Le jour fixé, raconte-t-il, l’impératrice, après avoir jeté son gant à l’empereur, qui le ramassa, se retira un instant hors de l’assemblée pour revêtir une robe de soie blanche enduite de cire. Il faut plutôt croire que, pour en imposer à ces esprits ignorants et brutaux qui l’entouraient, elle était allé revêtir une robe d’amiante préparée à l’avance.
Ce n’est pas que je suspecte en quoi que ce soit l’innocence de Richarde, au contraire, mais je suis persuadé que, intelligente comme elle l’était, elle avait compris que le petit subterfuge qu’elle se permettait pouvait seul la sauver. Aussi, qu’arriva-t-il? On chercha vainement à mettre le feu à la robe. Dieu protégeait miraculeusement son innocence. Entièrement justifiée, elle annonça à l’empereur qu’elle quittait le monde pour toujours et qu’elle se retirait au monastère d’Andlau. Charles ne tarda pas à expier durement sa faiblesse et son injustice. Détrôné quelque temps après, il alla mourir misérablement à l’abbaye de Reichenau, où il avait été recueilli par charité par ce même Luitward, qu’il avait chassé autrefois. Richarde trouva, dans sa paisible abbaye, une douce quiétude, après la vie pleine de péripéties qu’elle avait eue. Visiter les pauvres, veiller les malades, consoler les malheureux, telles furent les occupations de cette impératrice infortunée, pendant qu’à l’intérieur elle gouvernait ses chères sœurs avec bonté, douceur et indulgence, plus sévère pour elle que pour les autres. Elle mourut à l’âge de 42 ans, entourée de son chapitre et regrettée de tous.

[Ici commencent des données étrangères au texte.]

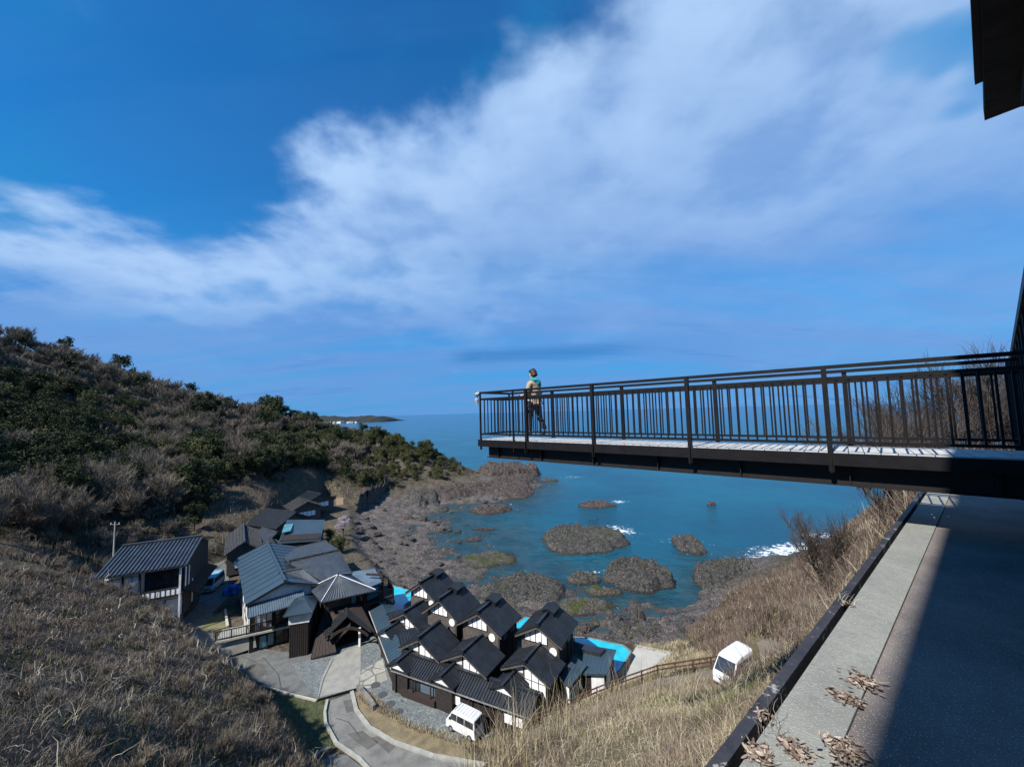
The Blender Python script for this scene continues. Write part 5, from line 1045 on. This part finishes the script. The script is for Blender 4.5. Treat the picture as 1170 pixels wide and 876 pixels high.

Le monastère subsista jusqu’en 1793, époque à laquelle la Terreur en dissémina toutes les habitantes, pendant que les biens étaient confisqués et les bâtiments pillés et brûlés. Sur les ruines qui restaient, on a construit, en 1850, un hôpital. S’il n’y a plus de princesse-abbesse, ni de chanoinesses aux seize quartiers de noblesse, il y a encore des sœurs de charité qui se dévouent pour les malades et les malheureux. Andlau est resté, néanmoins, un lieu de pèlerinage très fréquenté. Il est vrai que la beauté du site et la pureté du climat y sont pour quelque chose.